The final straw was, when on one of these intrusive managerial visits, I was questioned about my contract. I had applied to this leading-high-street-retailer by responding to a window placed advert asking for : Full-time Bookseller, Mon-Fri 10-6. In the interview I had expressed my delight at being allowed weekends off. I actually asked her whether this was true as retailers usually expect you to work at least some weekends. I was assured that the weekends were covered on this tightly run ship and I was free to spend Saturday afternoons on the terraces getting mildly bored by my football team as we played Darlington or someone…
’What’s this I hear about you not working Saturdays?’ asks the boss. A slight rise of anxiety in me rises, replaced by irritation.

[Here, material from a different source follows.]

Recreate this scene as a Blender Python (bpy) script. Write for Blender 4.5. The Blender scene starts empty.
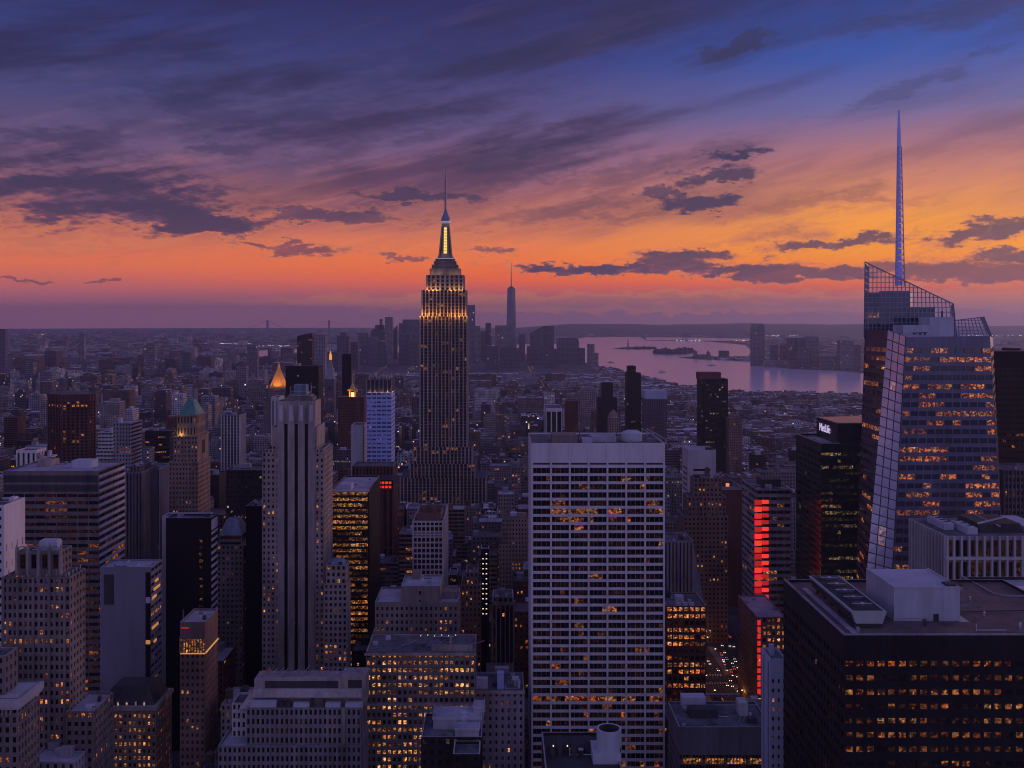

I then proceed to repeat our interview.
‘I don’t remember this’, she says, ‘I wouldn’t have said that you could have Saturdays off and you’re supposed to turn up at nine, not ten.’ The smell of bullshit assailed my nostrils.
I refused to back down stating that I’d only had one interview in thirteen years and was rather unlikely to forget it that quickly. She refused to believe me and I refused to back down, I wasn’t the nervous sixteen year old quaking at authority. But it was put up or get out, and having debts up to my eyeballs the choice wasn’t really difficult. I was loving it after all. Loving being on £5.92 an hour with one unpaid break, a day in a farty cupboard surrounded by ‘Last of the Summer Wine’ boxsets, being shoved on the till to sell lottery tickets to inept shoppers and management that lied through their teeth as well as a colleague that was doing her best to convince me to commit suicide which, if I farted again in the stockroom, was rather likely albeit accidently. Happy days.